No está muy claro que exista una realidad paralela en la que sigamos siendo nosotros mismos pero en circunstancias distintas, como propone esta Doctor Strange en el multiverso de la locura, pero desde luego Marvel ha logrado crear un mundo propio. Un mundo tan atractivo para su legión de fans como algo desconcertante para quienes no somos devotos. En esta nueva entrega de la interminable saga “marveliana”, además del Doctor Strange (interpretado como en la primera parte por Benedict Cumberbatch) aparece la Bruja Escarlata (Elizabeth Olsen), una mala “no tan mala” que llega con trauma incluido (su caída a los infiernos se narró en la reciente serie WandaVision, distribuida por el canal digital de Disney) y otros Vengadores como Spider-Man, quien ya cruzó a una dimensión desconocida en una película de animación de 2018.
El mundo tal y como lo conocemos ya no es suficiente ni para Mark Zuckerberg y su “metaverso” ni para la gran industria de Hollywood, siempre dispuesta a expandir su asombrosa capacidad para crear realidades digitales. En Doctor Strange en el multiverso de la locura parece que la intención de Sam Raimi, cuya pericia para la fantasia queda algo deslucida por el espídico montaje, es dejar atónito al espectador una y otra vez. Llega un punto en el filme en el que es mejor dejar de buscar un sentido narrativo o dramático al constante viaje entre dimensiones y, simplemente, disfrutar del espectáculo. Eso sí, intentando marearse lo menos posible.
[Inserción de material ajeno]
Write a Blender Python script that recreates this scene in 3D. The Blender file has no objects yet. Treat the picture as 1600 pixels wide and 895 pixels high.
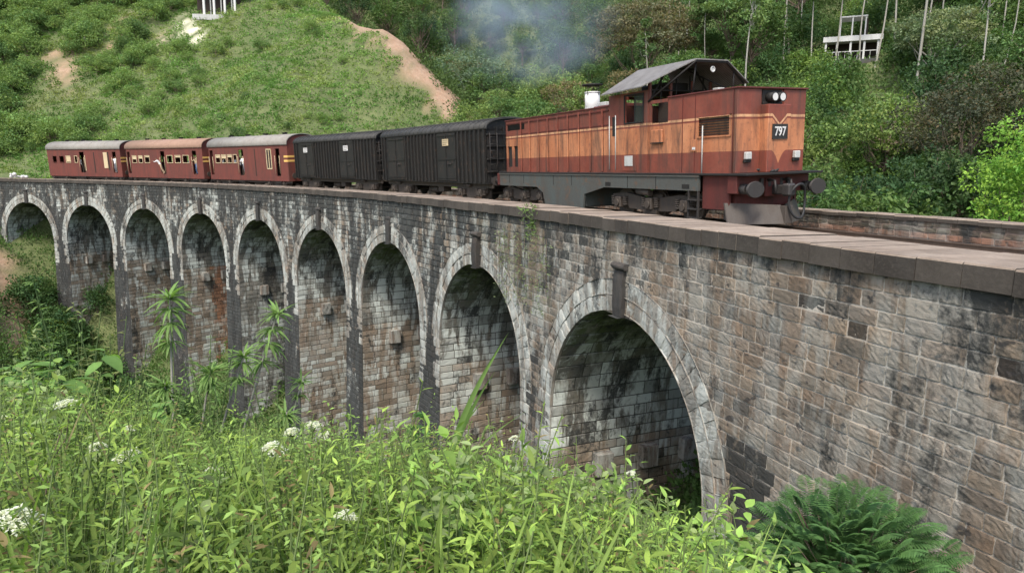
import bpy, bmesh, math, random
import numpy as np
from mathutils import Vector, Matrix, Quaternion

S = bpy.context.scene
COL = S.collection
R = math.radians

# ------------------------------------------------------------------ camera
EYE = 1.152
PITCH = 0.16864
ROLL = 0.01523
cam = bpy.data.cameras.new('camera'); cam_o = bpy.data.objects.new('camera', cam); COL.objects.link(cam_o)
cam.sensor_width = 36.0
cam.lens = 36.0 * 1060.36 / 1600.0
cam.clip_start = 0.05; cam.clip_end = 3000
cam_o.matrix_world = Matrix.Translation((0, 0, EYE)) @ (Matrix.Rotation(math.pi / 2 - PITCH, 4, 'X') @ Matrix.Rotation(ROLL, 4, 'Z'))
S.camera = cam_o

# ------------------------------------------------------------------ light
SUN_EL = R(56); SUN_AZ_DIR = (-0.30, -0.95)      # horizontal direction towards the sun
world = bpy.data.worlds.new('World'); S.world = world; world.use_nodes = True
wn = world.node_tree; bg = wn.nodes['Background']
sky = wn.nodes.new('ShaderNodeTexSky'); sky.sky_type = 'NISHITA'; sky.sun_disc = False
sky.sun_elevation = SUN_EL
sky.sun_rotation = math.atan2(SUN_AZ_DIR[0], SUN_AZ_DIR[1])
sky.air_density = 1.0; sky.dust_density = 2.5; sky.ozone_density = 0.6
wn.links.new(sky.outputs[0], bg.inputs[0]); bg.inputs[1].default_value = 0.15
sun = bpy.data.lights.new('sun', 'SUN'); sun.energy = 2.0; sun.angle = R(14); sun.color = (1, 0.96, 0.88)
sun_o = bpy.data.objects.new('sun', sun); COL.objects.link(sun_o)
sd = Vector((SUN_AZ_DIR[0], SUN_AZ_DIR[1], 0)).normalized() * math.cos(SUN_EL) + Vector((0, 0, math.sin(SUN_EL)))
sun_o.rotation_euler = sd.to_track_quat('Z', 'Y').to_euler()
S.view_settings.view_transform = 'Standard'; S.view_settings.look = 'None'
S.view_settings.exposure = 1.08; S.view_settings.gamma = 1; S.view_settings.use_curve_mapping = False
S.render.engine = 'CYCLES'
S.cycles.max_bounces = 6; S.cycles.diffuse_bounces = 4; S.cycles.glossy_bounces = 2
S.cycles.transmission_bounces = 3; S.cycles.transparent_max_bounces = 6; S.cycles.volume_bounces = 0

#@@PATH
# ------------------------------------------------------------------ the curve of the viaduct (s = metres along its near face)
def kfun(s):
    return np.where(s < 0, .0097 + .02371 * np.maximum(s, -16) / 10, .0097 + .00049 * s / 50)
SS = np.linspace(-60, 160, 22001); KK = kfun(SS)
i0 = int(np.argmin(abs(SS))); dss = SS[1] - SS[0]
TH = np.concatenate([[0], np.cumsum((KK[1:] + KK[:-1]) / 2 * dss)]); TH = TH - TH[i0] + 1.95861
PX = np.concatenate([[0], np.cumsum((np.cos(TH[1:]) + np.cos(TH[:-1])) / 2 * dss)]); PX = PX - PX[i0] + 2.81663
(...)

Cineasta forjado en el cine de género de los 80, Raimi logró crear películas de terror muy personales cuando los códigos del mainstream sufrían una revisión de lo más gamberra, en una época en la que se disfrutaba con la explotación de la violencia y lo sangriento. Lo vemos ya en su primera película, Posesión infernal (1981), en la que uno casi se “alegra” de que se carguen a esos jovencitos insidiosos, para ir puliendo su “mensaje” en dos secuelas donde continúa mezclando comedia y vísceras en una exaltación del terror como género punk. Raimi no plantea la eterna lucha del bien contra el mal, o el juego del agresor y la víctima, sino que nos propone que nos divirtamos y de esta manera, también gocemos al dar rienda suelta a nuestros propios instintos asesinos.
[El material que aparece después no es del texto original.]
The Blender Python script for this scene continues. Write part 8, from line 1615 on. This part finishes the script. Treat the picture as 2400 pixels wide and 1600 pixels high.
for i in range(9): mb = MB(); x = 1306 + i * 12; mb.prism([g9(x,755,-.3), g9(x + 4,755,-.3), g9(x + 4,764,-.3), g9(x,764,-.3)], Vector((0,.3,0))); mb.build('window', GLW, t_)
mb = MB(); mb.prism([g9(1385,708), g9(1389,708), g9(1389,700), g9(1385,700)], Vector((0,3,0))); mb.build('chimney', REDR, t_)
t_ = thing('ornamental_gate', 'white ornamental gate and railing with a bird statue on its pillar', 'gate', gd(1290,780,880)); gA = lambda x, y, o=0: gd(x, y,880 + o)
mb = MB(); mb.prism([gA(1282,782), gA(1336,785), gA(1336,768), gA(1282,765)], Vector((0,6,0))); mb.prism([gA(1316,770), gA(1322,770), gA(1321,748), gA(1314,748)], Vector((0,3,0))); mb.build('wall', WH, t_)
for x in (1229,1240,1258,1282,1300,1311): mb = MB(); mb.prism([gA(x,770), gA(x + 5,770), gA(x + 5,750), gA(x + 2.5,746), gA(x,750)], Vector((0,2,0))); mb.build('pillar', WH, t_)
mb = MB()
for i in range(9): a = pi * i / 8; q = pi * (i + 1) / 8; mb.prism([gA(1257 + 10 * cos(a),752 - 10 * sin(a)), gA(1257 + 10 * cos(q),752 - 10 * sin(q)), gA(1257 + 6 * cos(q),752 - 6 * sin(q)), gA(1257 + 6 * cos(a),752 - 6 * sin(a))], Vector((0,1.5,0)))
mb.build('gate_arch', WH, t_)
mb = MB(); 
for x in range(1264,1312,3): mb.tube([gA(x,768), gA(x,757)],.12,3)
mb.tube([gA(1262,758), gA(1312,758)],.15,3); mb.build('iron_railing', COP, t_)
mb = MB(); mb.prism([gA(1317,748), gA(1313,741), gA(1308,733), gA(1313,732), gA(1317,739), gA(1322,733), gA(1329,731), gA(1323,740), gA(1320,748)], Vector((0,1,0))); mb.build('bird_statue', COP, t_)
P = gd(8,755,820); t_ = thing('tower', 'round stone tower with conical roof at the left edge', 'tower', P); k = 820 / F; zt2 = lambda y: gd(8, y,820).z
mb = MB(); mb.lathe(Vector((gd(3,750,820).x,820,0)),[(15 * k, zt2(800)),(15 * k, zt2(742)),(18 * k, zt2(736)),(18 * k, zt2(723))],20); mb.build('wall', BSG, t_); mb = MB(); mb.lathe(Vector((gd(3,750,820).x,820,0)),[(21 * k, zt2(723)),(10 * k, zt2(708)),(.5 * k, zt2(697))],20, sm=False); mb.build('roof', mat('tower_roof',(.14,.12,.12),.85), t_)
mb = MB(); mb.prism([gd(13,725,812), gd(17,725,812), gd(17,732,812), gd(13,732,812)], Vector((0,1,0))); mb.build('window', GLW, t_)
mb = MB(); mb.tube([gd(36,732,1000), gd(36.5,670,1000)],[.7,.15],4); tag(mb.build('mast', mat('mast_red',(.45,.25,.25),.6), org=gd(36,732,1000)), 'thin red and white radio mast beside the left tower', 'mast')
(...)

Cual Roger Corman, el primer Raimi no solo se oponía al Hollywood mainstream celebrando la violencia, también usando las armas del cine de serie B, tradicionalmente denostado, con unas películas que destilaban un encantador aire de “amateurismo” en lo formal e incluso lo conceptual, lejos de los “grandes discursos” moralizantes. Todo cambió a partir de la sensacional Spider-Man (2002), en la que lograría un enorme éxito mundial de taquilla. Era una revisión del mito en clave pop en la que el cineasta mostraba su capacidad para hacer cine de estudio sin perder algunas de sus señas de identidad. Aun haría dos secuelas más. Desde entonces, será que se hizo muy rico, Raimi ha rodado mucho menos y siempre grandes producciones como en la ultracomercial Oz, un mundo de fantasía (2013) o ahora en esta Doctor Strange en el multiverso de la locura, donde prosigue la historia donde la dejó la primera parte, dirigida por Scott Derrickson.
Lo más probable es que la película haga las delicias de los fans del género de superhéroes y fantasía y deje frío a Martin Scorsese, quien opina que ninguno de esos blockbusters puede considerarse “cine”. Comienza con una secuencia de acción “in media res”, sin dar respiro, y a lo largo de más de dos horas lo que vemos es una trepidante, y por momentos agotadora, sucesión de secuencias a cual más espectacular en la que aparecen ninjas, monstruos alienígenas y Nueva York arrasado de diversas maneras. De fondo, el “drama” de esa Bruja Escarlata a la que han arrebatado su deseo más profundo, ser madre, y por eso se ha vuelto mala y vengativa. De multiverso en multiverso, se supone que también el director quiere reflexionar sobre la identidad y el propio concepto de locura, cosa que seguramente podría haber sido mas interesante si el filme diera al menos un segundo al espectador para preguntarse por lo que está viendo. Al final, lo que queda, es mucho ruido.